Yenya wrote: Re: Milan Zamazal

I disagree with two of your points: If I understand the first few sentences of your comment, you tend to write a _complete_ interface, instead of a minimal (or as-needed) one. This is hardly about "saving your own work" (and adds an unnecessary bloat the reader of your program has to walk through, just to discover parts of the code are not really used anywhere). The other point I disagree with is when you talk about the need to hide the implementation details: Unless you write a library for a public use (good luck with that anyway, it is _hard_), this is rarely a valid reason. But a local class inside a local project? No way. Usually you know in advance whether this class would have to hide something, for example to allow a different storage of the data. And even if you don't, it is still easier to access the member variable directly, and refactorize later, as needed. In many editors/IDEs it is trivial.

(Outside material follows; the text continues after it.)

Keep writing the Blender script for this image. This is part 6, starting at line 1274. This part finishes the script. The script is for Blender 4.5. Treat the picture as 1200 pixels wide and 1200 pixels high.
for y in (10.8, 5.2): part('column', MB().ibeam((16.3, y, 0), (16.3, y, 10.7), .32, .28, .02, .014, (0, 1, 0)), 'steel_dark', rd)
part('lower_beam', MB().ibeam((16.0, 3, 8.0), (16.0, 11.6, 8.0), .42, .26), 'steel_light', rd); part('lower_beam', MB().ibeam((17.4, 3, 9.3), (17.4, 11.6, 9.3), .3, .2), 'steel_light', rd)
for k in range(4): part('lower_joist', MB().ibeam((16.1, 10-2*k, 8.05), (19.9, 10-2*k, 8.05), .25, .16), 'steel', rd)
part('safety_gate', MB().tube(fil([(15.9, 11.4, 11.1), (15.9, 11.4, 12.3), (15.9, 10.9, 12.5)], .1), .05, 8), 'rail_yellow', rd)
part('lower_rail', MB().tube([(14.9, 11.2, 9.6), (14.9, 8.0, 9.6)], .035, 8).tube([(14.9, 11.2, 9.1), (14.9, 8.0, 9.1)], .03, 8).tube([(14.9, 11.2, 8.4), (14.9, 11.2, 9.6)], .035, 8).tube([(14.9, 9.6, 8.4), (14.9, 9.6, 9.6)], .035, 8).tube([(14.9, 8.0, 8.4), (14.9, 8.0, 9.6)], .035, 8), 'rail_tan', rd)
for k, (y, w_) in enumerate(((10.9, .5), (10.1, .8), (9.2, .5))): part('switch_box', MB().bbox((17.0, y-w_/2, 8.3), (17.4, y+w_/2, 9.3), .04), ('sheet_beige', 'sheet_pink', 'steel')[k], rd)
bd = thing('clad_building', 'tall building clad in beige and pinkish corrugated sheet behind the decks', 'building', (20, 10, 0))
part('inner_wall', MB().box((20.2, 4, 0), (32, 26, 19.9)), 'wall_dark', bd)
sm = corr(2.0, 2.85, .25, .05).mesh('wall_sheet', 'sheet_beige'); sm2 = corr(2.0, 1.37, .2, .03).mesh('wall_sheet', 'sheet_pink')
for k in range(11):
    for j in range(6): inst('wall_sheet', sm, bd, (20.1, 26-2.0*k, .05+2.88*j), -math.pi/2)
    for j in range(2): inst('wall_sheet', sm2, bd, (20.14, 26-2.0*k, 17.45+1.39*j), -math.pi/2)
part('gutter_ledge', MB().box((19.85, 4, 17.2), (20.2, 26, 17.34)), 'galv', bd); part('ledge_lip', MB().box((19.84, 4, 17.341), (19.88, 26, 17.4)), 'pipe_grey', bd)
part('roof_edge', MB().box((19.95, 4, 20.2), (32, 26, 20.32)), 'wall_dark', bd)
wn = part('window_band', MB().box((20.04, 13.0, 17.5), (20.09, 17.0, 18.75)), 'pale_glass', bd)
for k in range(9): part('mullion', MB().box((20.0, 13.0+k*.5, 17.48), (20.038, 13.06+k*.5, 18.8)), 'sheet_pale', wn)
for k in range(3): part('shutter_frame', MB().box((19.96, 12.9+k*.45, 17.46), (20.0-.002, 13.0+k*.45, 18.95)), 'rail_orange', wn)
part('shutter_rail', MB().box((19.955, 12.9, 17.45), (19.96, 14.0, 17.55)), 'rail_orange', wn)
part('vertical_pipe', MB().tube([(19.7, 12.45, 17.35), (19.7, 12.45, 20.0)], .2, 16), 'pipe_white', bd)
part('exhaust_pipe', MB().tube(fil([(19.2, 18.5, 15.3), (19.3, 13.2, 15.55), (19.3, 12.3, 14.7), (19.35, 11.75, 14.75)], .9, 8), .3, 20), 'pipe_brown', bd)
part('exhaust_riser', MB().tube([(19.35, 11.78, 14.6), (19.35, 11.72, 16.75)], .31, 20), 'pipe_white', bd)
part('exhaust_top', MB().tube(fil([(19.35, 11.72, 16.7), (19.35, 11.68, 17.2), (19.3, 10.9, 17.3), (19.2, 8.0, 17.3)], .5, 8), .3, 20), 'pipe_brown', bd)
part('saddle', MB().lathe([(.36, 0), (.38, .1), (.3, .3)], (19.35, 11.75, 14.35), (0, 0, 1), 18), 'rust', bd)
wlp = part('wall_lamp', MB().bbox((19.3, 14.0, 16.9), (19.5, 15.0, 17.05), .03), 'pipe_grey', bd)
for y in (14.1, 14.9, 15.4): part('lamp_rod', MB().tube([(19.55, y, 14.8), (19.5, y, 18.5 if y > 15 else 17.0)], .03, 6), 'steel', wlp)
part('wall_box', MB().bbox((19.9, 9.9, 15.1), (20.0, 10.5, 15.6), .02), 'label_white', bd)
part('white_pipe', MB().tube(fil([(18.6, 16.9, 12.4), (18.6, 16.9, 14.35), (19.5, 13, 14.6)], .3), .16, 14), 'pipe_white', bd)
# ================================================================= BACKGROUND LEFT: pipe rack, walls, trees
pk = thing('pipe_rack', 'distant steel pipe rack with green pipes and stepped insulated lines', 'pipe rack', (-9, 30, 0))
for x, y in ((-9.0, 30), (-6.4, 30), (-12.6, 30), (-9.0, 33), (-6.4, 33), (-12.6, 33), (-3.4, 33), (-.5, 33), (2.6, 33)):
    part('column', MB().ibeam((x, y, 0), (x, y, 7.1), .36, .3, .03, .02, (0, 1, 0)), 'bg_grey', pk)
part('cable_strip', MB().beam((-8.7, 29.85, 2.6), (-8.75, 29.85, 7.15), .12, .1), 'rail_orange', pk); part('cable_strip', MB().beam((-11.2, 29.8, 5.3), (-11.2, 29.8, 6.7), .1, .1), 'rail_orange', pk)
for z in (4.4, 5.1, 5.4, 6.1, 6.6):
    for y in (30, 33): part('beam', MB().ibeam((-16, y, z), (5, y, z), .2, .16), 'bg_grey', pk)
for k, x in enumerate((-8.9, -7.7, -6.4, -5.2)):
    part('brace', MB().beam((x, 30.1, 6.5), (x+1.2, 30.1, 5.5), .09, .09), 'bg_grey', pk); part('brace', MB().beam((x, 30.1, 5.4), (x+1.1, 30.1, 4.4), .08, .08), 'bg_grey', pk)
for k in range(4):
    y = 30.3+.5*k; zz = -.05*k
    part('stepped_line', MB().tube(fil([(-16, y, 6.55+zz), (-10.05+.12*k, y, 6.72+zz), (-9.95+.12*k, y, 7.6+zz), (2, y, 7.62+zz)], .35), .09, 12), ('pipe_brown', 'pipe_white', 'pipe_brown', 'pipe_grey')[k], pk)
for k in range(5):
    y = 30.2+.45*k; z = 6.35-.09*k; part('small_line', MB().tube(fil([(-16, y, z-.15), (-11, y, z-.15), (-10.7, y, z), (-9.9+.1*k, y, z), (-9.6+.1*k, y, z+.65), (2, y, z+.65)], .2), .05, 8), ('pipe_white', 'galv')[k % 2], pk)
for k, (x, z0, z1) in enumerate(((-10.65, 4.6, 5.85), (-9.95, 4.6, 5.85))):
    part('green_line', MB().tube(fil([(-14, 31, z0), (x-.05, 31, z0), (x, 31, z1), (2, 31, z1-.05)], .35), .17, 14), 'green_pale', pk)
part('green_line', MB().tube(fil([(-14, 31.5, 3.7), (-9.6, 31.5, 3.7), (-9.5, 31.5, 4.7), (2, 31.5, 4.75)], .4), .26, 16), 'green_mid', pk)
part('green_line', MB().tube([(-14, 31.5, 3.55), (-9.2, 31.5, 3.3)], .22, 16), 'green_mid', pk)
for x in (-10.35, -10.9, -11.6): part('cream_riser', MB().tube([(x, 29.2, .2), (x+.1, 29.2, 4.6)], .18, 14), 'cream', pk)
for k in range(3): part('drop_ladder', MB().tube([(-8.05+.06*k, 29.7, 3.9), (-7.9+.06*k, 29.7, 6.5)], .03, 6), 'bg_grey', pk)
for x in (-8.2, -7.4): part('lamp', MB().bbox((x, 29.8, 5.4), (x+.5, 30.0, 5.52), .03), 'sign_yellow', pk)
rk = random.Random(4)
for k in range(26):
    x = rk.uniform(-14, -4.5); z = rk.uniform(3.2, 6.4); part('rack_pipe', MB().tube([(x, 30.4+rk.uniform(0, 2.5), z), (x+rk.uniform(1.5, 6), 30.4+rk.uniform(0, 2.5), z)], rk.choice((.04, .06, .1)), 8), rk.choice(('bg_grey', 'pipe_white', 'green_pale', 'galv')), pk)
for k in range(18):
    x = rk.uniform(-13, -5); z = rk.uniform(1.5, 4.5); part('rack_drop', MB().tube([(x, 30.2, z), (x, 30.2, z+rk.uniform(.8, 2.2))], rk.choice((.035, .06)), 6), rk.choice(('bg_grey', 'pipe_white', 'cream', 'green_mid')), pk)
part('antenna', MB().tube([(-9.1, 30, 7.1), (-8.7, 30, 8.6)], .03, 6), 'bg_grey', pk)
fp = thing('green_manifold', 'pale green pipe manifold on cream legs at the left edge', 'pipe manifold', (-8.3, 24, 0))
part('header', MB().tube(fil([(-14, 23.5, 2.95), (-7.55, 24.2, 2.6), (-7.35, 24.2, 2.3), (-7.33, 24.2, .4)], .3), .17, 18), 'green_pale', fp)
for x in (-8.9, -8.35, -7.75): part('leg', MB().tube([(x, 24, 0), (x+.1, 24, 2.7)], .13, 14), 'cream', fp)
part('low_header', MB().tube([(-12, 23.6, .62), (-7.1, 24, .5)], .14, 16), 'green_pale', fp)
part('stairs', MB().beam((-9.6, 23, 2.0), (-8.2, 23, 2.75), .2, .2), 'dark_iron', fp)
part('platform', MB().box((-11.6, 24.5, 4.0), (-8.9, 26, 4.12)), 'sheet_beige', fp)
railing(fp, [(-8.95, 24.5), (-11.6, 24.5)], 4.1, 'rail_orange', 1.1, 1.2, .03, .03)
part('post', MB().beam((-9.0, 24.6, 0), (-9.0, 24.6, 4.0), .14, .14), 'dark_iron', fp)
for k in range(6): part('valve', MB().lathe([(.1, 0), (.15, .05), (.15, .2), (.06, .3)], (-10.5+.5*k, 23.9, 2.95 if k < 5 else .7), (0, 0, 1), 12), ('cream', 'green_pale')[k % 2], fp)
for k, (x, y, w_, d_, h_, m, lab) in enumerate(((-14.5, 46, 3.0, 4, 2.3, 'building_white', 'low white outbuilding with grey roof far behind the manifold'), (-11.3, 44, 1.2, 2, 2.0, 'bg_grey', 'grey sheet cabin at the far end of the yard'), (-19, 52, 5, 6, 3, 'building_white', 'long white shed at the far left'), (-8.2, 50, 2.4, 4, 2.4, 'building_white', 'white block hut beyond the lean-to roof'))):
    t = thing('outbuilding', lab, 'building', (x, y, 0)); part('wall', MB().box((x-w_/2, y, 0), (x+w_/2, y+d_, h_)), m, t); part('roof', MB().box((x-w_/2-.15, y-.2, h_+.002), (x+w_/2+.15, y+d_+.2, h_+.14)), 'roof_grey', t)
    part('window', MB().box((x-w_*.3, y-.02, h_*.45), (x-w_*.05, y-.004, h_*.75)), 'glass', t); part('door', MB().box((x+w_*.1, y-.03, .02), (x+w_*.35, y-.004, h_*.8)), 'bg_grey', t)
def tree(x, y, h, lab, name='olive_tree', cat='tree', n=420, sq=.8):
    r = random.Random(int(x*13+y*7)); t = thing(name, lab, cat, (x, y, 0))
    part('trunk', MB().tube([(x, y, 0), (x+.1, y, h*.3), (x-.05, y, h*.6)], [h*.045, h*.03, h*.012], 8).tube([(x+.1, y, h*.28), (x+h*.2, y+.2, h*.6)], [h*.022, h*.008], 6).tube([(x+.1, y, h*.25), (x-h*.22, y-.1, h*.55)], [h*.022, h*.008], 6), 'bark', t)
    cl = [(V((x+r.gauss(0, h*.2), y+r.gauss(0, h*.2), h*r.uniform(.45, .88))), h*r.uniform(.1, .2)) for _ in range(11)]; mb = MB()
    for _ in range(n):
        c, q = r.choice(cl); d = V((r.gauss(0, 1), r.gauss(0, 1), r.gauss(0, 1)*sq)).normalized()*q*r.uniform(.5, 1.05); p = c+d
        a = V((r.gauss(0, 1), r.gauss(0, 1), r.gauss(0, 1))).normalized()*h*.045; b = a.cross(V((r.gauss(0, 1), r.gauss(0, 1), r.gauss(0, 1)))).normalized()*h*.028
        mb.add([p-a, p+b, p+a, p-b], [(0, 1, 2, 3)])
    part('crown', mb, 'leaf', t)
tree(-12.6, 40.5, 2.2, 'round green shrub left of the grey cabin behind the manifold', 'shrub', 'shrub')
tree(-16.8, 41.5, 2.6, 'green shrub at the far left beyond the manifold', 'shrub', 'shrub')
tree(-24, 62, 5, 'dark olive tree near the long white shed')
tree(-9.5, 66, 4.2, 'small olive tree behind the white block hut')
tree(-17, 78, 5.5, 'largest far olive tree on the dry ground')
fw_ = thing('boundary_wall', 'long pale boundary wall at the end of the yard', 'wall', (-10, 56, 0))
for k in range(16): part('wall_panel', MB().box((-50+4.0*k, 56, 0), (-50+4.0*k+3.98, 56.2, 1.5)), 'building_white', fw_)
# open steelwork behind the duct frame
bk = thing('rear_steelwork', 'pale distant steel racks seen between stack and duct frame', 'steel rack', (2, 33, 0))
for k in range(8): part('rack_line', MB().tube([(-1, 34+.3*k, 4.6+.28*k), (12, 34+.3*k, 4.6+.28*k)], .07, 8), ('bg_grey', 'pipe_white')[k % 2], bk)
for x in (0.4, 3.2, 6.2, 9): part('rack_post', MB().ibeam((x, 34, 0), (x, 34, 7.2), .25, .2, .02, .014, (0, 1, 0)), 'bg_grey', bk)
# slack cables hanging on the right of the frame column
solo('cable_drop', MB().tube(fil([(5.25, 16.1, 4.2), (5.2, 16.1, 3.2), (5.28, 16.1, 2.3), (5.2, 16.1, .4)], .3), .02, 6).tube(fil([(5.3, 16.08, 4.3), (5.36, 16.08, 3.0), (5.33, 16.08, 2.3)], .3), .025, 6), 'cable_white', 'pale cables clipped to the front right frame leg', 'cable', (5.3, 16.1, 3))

Yenya wrote: Re: Vašek Stodůlka

Agreed, but the situation is different for (even semi-)public interface of the ERP, and an _internal_ class of a single project.

Milan Zamazal wrote:

I'm not talking about complete interfaces, but about extensible interfaces, this is a very different thing. Hiding implementation is always useful, it's a general principle of building programs from well defined autonomous parts. When I change a function and the change forces me to change code that uses the function (I admit it happens to me often), I know I'm doing useless work caused by a mistake in the extensible design. And I can't see any problem in writing instead of all the time, it's more consistent than writing sometimes and sometimes foo.baz() anyway. As for comments, it's necessary to distinguish between code comments and documentation strings. Code comments should be rare, good code usually documents itself. Documentation strings should be attached to anything what is exported from a module.

Yenya wrote:

"Hiding implementation is always useful" - nope (unless the implementation is nontrivial, which is not the case here). If it adds a bunch of useless code, it is _not_ useful, especially when this is a purely internal thing and the refactorization using a modern IDE is easy. As for your "documentation strings". From the point of view of the reader of the code, this is _also_ a comment, which should the reader read (or skip). It lowers readability.

Lukas Lalinsky wrote:

I know this wasn't supposed to be about specific languages, but... "... but also Python with its Zope and Plone mammoths, and Ruby with RoR are similar." Seriously, Python is anything but not similar. Any Python programmer would in this case simply use the "x" attribute directly. The point why C++/Java programmers have to use getters/setters is that they can't switch from dumb to smart accessors without breaking the API. In Python you can switch then any time and still have the same API - "myobj.x". But this is a limitation of many languages that are often (incorrectly) presented as reference OO languages, not a problem with OOP itself.

Yenya wrote: Re: Lukas Lalinsky

Thanks for explanation. I was refering to Python in general (esp. Plone and Zope). Fortunately these days there are also Python programmers who focus on getting the job done instead of writing "everything and a kitchen sink" mammoths like the two mentioned.